Constructing Modernity? Vakhshstroi and the Making of Soviet Tajikistan, 1929–39

Sunday, January 10, 2010: 11:40 AM
Elizabeth Ballroom E (Hyatt)
Maya Karin Peterson , Harvard University
In the second half of the 19th century, the Russian Empire's desire for new domestic sources of cotton set into motion a process that would fundamentally change the physical landscape of Central Asia over the course of the 20th century. The conversion of Central Asian lands into cotton fields required drastic manipulation of the region's water resources through the construction of large-scale irrigation systems. As the physical environment changed, the lives and livelihoods of Central Asians would change along with it. These changes were not incidental. Russians had long seen Central Asian peoples as backward and uncivilized; thus, the remaking of the physical landscape of Central Asia afforded Russians with the opportunity to reform Central Asians themselves.

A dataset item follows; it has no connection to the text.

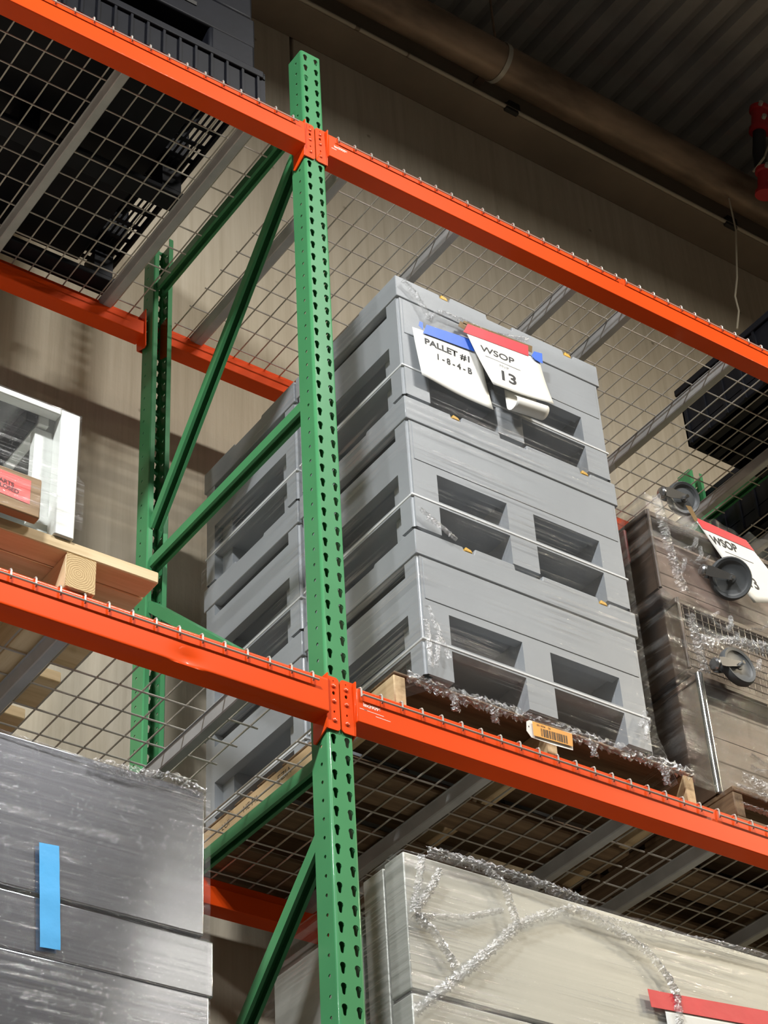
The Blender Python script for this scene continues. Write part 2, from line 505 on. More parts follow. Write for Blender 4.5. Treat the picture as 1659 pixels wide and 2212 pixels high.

This paper uses the case of Vakhshstroi as a lens through which to investigate the interplay of Russian notions about Central Asia and Central Asians with Soviet ideas of modernity. Vakhshstroi was an immense hydraulic project undertaken by the Stalinist administration in the Vakhsh River valley in southern Tajikistan in the 1930s. The aims of the project were twofold: to make the Vakhsh valley the cotton-growing base of the Soviet Union and at the same time transform Tajikistan into a modern Soviet republic and its people into modern Soviet citizens. Vakhshstroi was thus to serve not only as a visible symbol of modern progress and socialist construction, but also as a forge for new Soviet men and women. The paper seeks to determine why the project was largely a failure, both from a technological and an ideological point of view, and to draw larger conclusions from the case of Vakhshstroi about the nature of Stalinist rule in Central Asia, a multiethnic frontier region far from the governing core.